**Objective**
Could you transcribe the material below exactly, without leaving out a single line?

------------------------------------------------------------

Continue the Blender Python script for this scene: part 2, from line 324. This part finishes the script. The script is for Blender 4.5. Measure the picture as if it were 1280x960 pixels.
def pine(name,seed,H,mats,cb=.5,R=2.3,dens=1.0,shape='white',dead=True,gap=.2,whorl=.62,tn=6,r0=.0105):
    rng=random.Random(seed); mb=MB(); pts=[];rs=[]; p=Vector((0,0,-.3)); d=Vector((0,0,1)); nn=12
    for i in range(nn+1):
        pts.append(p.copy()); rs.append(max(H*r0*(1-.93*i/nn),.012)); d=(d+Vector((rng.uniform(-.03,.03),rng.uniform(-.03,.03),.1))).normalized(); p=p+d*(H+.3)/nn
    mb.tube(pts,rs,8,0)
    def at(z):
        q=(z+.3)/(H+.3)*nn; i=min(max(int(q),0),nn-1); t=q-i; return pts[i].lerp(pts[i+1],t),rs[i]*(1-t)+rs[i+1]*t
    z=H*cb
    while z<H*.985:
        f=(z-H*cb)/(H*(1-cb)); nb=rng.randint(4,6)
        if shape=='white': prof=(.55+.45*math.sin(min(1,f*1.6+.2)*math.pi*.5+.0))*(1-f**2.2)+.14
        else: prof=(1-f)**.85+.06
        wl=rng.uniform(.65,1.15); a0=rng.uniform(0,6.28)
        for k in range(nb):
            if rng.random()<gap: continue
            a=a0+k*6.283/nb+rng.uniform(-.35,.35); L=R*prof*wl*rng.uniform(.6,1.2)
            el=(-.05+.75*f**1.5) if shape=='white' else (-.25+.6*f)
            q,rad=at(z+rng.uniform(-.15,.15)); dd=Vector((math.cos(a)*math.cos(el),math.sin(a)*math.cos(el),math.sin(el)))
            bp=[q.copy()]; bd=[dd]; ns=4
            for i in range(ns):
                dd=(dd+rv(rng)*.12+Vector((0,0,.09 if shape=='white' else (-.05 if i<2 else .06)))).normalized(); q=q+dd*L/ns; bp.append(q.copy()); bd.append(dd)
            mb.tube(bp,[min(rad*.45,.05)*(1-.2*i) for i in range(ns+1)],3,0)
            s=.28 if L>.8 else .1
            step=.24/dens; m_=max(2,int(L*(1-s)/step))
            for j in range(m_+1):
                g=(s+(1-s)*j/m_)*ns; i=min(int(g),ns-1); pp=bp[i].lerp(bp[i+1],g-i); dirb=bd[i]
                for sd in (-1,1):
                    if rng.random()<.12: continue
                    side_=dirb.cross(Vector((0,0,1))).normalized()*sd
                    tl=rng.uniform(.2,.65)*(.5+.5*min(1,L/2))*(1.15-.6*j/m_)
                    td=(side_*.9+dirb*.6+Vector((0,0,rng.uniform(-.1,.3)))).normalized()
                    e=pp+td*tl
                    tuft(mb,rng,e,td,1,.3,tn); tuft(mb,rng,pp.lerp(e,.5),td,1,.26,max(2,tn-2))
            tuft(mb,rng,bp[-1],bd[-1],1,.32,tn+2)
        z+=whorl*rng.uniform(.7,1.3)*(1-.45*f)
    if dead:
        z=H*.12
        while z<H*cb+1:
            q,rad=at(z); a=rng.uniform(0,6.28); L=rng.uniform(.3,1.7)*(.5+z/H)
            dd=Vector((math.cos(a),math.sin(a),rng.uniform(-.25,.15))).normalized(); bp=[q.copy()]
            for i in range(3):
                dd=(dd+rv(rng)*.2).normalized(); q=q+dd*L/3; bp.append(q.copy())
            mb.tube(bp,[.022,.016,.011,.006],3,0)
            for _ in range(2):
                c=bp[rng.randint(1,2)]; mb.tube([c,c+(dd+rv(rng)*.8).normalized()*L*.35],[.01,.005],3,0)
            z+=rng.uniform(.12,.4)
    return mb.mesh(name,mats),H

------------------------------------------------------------

**Response**
Continue the Blender Python script for this scene: part 2, from line 324. This part finishes the script. The script is for Blender 4.5. Measure the picture as if it were 1280x960 pixels.
def pine(name,seed,H,mats,cb=.5,R=2.3,dens=1.0,shape='white',dead=True,gap=.2,whorl=.62,tn=6,r0=.0105):
    rng=random.Random(seed); mb=MB(); pts=[];rs=[]; p=Vector((0,0,-.3)); d=Vector((0,0,1)); nn=12
    for i in range(nn+1):
        pts.append(p.copy()); rs.append(max(H*r0*(1-.93*i/nn),.012)); d=(d+Vector((rng.uniform(-.03,.03),rng.uniform(-.03,.03),.1))).normalized(); p=p+d*(H+.3)/nn
    mb.tube(pts,rs,8,0)
    def at(z):
        q=(z+.3)/(H+.3)*nn; i=min(max(int(q),0),nn-1); t=q-i; return pts[i].lerp(pts[i+1],t),rs[i]*(1-t)+rs[i+1]*t
    z=H*cb
    while z<H*.985:
        f=(z-H*cb)/(H*(1-cb)); nb=rng.randint(4,6)
        if shape=='white': prof=(.55+.45*math.sin(min(1,f*1.6+.2)*math.pi*.5+.0))*(1-f**2.2)+.14
        else: prof=(1-f)**.85+.06
        wl=rng.uniform(.65,1.15); a0=rng.uniform(0,6.28)
        for k in range(nb):
            if rng.random()<gap: continue
            a=a0+k*6.283/nb+rng.uniform(-.35,.35); L=R*prof*wl*rng.uniform(.6,1.2)
            el=(-.05+.75*f**1.5) if shape=='white' else (-.25+.6*f)
            q,rad=at(z+rng.uniform(-.15,.15)); dd=Vector((math.cos(a)*math.cos(el),math.sin(a)*math.cos(el),math.sin(el)))
            bp=[q.copy()]; bd=[dd]; ns=4
            for i in range(ns):
                dd=(dd+rv(rng)*.12+Vector((0,0,.09 if shape=='white' else (-.05 if i<2 else .06)))).normalized(); q=q+dd*L/ns; bp.append(q.copy()); bd.append(dd)
            mb.tube(bp,[min(rad*.45,.05)*(1-.2*i) for i in range(ns+1)],3,0)
            s=.28 if L>.8 else .1
            step=.24/dens; m_=max(2,int(L*(1-s)/step))
            for j in range(m_+1):
                g=(s+(1-s)*j/m_)*ns; i=min(int(g),ns-1); pp=bp[i].lerp(bp[i+1],g-i); dirb=bd[i]
                for sd in (-1,1):
                    if rng.random()<.12: continue
                    side_=dirb.cross(Vector((0,0,1))).normalized()*sd
                    tl=rng.uniform(.2,.65)*(.5+.5*min(1,L/2))*(1.15-.6*j/m_)
                    td=(side_*.9+dirb*.6+Vector((0,0,rng.uniform(-.1,.3)))).normalized()
                    e=pp+td*tl
                    tuft(mb,rng,e,td,1,.3,tn); tuft(mb,rng,pp.lerp(e,.5),td,1,.26,max(2,tn-2))
            tuft(mb,rng,bp[-1],bd[-1],1,.32,tn+2)
        z+=whorl*rng.uniform(.7,1.3)*(1-.45*f)
    if dead:
        z=H*.12
        while z<H*cb+1:
            q,rad=at(z); a=rng.uniform(0,6.28); L=rng.uniform(.3,1.7)*(.5+z/H)
            dd=Vector((math.cos(a),math.sin(a),rng.uniform(-.25,.15))).normalized(); bp=[q.copy()]
            for i in range(3):
                dd=(dd+rv(rng)*.2).normalized(); q=q+dd*L/3; bp.append(q.copy())
            mb.tube(bp,[.022,.016,.011,.006],3,0)
            for _ in range(2):
                c=bp[rng.randint(1,2)]; mb.tube([c,c+(dd+rv(rng)*.8).normalized()*L*.35],[.01,.005],3,0)
            z+=rng.uniform(.12,.4)
    return mb.mesh(name,mats),H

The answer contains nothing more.